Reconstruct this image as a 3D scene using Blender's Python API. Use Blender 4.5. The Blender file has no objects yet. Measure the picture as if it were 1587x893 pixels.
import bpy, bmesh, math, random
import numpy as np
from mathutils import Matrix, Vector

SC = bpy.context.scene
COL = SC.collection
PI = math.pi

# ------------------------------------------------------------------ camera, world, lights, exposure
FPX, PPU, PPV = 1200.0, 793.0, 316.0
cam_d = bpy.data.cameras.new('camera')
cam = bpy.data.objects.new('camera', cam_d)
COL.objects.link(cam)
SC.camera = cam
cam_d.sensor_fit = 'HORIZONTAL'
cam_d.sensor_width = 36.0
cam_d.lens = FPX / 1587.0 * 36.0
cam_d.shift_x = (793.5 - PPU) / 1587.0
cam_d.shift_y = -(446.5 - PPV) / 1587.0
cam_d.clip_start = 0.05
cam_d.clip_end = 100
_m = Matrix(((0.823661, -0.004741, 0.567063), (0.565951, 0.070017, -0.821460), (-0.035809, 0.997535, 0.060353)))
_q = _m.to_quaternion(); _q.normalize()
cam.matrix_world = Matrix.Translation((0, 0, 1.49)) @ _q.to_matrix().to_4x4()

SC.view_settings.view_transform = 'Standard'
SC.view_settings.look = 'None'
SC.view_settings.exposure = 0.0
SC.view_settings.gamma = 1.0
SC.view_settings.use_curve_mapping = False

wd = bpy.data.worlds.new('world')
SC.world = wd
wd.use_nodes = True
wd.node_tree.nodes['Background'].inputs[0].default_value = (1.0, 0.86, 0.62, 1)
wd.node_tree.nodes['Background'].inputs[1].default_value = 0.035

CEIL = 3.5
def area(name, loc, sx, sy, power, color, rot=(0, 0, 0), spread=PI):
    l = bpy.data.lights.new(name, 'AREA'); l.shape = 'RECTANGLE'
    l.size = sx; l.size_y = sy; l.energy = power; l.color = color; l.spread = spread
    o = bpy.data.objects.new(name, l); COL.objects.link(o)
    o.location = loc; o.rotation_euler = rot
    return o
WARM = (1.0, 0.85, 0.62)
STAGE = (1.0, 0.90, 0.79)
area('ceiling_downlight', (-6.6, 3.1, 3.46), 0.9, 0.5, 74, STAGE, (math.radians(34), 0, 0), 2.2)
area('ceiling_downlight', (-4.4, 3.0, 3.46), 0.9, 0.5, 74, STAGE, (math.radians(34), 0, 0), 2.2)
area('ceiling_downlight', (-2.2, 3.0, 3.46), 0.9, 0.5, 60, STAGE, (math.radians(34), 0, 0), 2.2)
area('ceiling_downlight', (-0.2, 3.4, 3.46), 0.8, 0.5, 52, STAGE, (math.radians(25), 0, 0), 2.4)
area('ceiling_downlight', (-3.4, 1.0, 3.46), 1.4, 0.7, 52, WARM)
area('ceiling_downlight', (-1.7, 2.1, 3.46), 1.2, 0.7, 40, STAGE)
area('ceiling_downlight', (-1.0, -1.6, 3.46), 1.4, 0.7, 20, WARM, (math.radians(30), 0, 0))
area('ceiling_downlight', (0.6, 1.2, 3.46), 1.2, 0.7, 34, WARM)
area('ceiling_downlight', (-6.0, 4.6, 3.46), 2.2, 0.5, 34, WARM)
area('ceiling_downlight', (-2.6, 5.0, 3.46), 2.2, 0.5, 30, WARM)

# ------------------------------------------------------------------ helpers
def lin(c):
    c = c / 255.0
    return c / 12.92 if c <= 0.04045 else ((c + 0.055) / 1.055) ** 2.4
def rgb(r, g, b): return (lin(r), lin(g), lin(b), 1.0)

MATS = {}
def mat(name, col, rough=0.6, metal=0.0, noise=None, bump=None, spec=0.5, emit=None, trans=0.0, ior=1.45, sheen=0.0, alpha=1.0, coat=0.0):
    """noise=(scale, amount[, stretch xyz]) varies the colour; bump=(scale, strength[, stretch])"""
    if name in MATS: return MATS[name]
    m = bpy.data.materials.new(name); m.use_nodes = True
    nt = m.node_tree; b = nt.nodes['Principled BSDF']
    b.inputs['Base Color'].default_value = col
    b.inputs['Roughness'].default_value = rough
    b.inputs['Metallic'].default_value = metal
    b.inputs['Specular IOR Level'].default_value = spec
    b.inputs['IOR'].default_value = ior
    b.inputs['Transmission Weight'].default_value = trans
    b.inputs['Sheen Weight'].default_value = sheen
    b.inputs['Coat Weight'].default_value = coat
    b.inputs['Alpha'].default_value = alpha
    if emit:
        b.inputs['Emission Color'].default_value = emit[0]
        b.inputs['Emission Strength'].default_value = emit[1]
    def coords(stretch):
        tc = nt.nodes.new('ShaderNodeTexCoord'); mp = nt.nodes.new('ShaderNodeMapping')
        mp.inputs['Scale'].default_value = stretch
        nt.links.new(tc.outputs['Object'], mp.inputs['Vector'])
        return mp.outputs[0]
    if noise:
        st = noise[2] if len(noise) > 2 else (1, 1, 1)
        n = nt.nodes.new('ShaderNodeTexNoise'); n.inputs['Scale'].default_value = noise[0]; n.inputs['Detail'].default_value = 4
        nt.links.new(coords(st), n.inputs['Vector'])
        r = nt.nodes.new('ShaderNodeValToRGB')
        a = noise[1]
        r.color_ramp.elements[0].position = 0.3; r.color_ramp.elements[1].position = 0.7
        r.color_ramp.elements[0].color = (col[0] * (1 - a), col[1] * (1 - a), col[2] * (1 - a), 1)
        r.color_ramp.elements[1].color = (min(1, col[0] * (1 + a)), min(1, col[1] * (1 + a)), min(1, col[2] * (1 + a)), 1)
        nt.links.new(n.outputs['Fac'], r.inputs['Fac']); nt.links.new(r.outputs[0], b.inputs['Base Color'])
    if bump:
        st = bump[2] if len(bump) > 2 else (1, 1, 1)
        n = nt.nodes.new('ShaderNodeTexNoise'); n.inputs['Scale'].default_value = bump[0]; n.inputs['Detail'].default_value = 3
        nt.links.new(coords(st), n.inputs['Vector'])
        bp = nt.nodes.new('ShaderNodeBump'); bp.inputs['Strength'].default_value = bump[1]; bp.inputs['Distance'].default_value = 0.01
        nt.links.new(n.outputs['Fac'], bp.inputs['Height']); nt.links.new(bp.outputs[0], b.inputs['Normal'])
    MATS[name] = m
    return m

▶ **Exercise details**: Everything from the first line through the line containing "PI = math.pi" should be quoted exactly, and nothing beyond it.

▶ **Exercise solution**:
Reconstruct this image as a 3D scene using Blender's Python API. Use Blender 4.5. The Blender file has no objects yet. Measure the picture as if it were 1587x893 pixels.
import bpy, bmesh, math, random
import numpy as np
from mathutils import Matrix, Vector

SC = bpy.context.scene
COL = SC.collection
PI = math.pi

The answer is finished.